Re: [RFC PATCH 00/13] x86 User Interrupts support
From: Stefan Hajnoczi
Date: Thu Sep 30 2021 - 12:30:39 EST
On Tue, Sep 28, 2021 at 09:31:34PM -0700, Andy Lutomirski wrote:
> On Mon, Sep 13, 2021, at 1:01 PM, Sohil Mehta wrote:
> > User Interrupts Introduction
> > ============================
> >
> > User Interrupts (Uintr) is a hardware technology that enables delivering
> > interrupts directly to user space.
> >
> > Today, virtually all communication across privilege boundaries happens by going
> > through the kernel. These include signals, pipes, remote procedure calls and
> > hardware interrupt based notifications. User interrupts provide the foundation
> > for more efficient (low latency and low CPU utilization) versions of these
> > common operations by avoiding transitions through the kernel.
> >
>
> ...
>
> I spent some time reviewing the docs (ISE) and contemplating how this all fits together, and I have a high level question:
>
> Can someone give an example of a realistic workload that would benefit from SENDUIPI and precisely how it would use SENDUIPI? Or an example of a realistic workload that would benefit from hypothetical device-initiated user interrupts and how it would use them?
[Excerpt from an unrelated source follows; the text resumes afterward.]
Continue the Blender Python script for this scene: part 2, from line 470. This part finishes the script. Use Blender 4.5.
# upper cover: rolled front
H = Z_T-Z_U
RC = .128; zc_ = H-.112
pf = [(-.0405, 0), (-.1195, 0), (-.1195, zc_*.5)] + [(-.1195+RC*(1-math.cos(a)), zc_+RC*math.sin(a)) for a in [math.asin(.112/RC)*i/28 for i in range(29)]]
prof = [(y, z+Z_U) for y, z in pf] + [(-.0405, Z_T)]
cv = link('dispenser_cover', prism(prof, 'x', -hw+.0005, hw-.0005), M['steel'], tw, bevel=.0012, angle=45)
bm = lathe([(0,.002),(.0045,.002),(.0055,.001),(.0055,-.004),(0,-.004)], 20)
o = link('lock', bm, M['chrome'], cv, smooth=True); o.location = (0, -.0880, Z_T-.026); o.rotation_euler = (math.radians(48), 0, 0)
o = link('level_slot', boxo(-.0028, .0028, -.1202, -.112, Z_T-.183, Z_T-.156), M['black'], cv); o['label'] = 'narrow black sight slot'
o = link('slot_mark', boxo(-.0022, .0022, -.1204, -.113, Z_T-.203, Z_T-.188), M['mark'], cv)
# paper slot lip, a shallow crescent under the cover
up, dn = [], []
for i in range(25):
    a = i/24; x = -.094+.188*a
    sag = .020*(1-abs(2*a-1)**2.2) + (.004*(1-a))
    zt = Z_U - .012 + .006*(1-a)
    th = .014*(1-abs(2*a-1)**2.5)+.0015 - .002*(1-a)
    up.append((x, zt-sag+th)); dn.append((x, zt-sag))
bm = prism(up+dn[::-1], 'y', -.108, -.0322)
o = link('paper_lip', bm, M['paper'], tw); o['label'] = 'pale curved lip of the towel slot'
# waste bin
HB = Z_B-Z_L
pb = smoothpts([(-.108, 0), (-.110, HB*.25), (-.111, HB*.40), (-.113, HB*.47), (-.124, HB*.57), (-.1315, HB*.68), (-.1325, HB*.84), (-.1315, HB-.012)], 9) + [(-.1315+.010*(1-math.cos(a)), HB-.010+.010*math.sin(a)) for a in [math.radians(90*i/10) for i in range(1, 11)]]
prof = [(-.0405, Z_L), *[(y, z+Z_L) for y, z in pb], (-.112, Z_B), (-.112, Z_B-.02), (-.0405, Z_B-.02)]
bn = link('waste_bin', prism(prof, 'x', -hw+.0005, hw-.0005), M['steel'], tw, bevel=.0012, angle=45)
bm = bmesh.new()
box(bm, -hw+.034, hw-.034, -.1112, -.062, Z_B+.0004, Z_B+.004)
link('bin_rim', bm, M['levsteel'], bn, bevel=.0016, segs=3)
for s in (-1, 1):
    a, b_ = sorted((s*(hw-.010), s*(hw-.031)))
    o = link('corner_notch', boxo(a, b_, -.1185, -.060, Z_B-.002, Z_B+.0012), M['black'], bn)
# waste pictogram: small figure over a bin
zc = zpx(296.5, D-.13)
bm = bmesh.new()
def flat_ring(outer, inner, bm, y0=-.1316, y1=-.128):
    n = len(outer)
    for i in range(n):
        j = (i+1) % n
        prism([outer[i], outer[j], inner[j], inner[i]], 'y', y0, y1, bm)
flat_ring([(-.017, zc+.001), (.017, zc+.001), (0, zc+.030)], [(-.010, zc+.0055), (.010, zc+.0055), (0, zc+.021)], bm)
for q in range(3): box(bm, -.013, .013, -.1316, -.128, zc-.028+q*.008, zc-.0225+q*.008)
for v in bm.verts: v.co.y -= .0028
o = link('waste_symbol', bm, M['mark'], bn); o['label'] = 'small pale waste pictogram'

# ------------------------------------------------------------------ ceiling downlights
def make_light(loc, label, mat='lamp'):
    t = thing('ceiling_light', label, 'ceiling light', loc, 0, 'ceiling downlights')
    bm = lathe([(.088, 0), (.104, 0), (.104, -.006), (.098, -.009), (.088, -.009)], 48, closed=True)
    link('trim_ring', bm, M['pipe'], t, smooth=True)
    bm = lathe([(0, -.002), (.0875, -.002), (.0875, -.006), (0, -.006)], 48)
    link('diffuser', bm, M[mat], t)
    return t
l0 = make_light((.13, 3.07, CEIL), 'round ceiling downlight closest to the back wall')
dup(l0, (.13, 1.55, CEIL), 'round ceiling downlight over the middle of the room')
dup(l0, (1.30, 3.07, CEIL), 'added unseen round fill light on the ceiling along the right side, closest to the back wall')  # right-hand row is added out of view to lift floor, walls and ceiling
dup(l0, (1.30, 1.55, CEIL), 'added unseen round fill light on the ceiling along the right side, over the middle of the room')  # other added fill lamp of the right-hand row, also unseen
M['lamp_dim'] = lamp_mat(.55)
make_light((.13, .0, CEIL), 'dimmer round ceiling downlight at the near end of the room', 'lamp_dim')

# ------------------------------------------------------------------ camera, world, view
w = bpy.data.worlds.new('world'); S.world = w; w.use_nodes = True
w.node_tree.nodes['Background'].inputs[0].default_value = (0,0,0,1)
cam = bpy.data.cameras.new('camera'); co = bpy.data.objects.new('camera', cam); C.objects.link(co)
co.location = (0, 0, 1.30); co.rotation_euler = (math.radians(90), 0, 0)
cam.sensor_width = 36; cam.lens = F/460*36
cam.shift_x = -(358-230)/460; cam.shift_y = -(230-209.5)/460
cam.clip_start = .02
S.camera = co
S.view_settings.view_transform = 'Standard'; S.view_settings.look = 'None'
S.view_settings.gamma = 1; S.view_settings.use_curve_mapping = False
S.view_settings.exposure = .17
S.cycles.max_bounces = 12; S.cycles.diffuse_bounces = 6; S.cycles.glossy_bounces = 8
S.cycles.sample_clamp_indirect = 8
I'm having trouble imagining something that wouldn't work as well or better by simply polling, at least on DMA-coherent architectures like x86.
I was wondering the same thing. One thing came to mind:
An application that wants to be *interrupted* from what it's doing
rather than waiting until the next polling point. For example,
applications that are CPU-intensive and have green threads. I can't name
a real application like this though :P.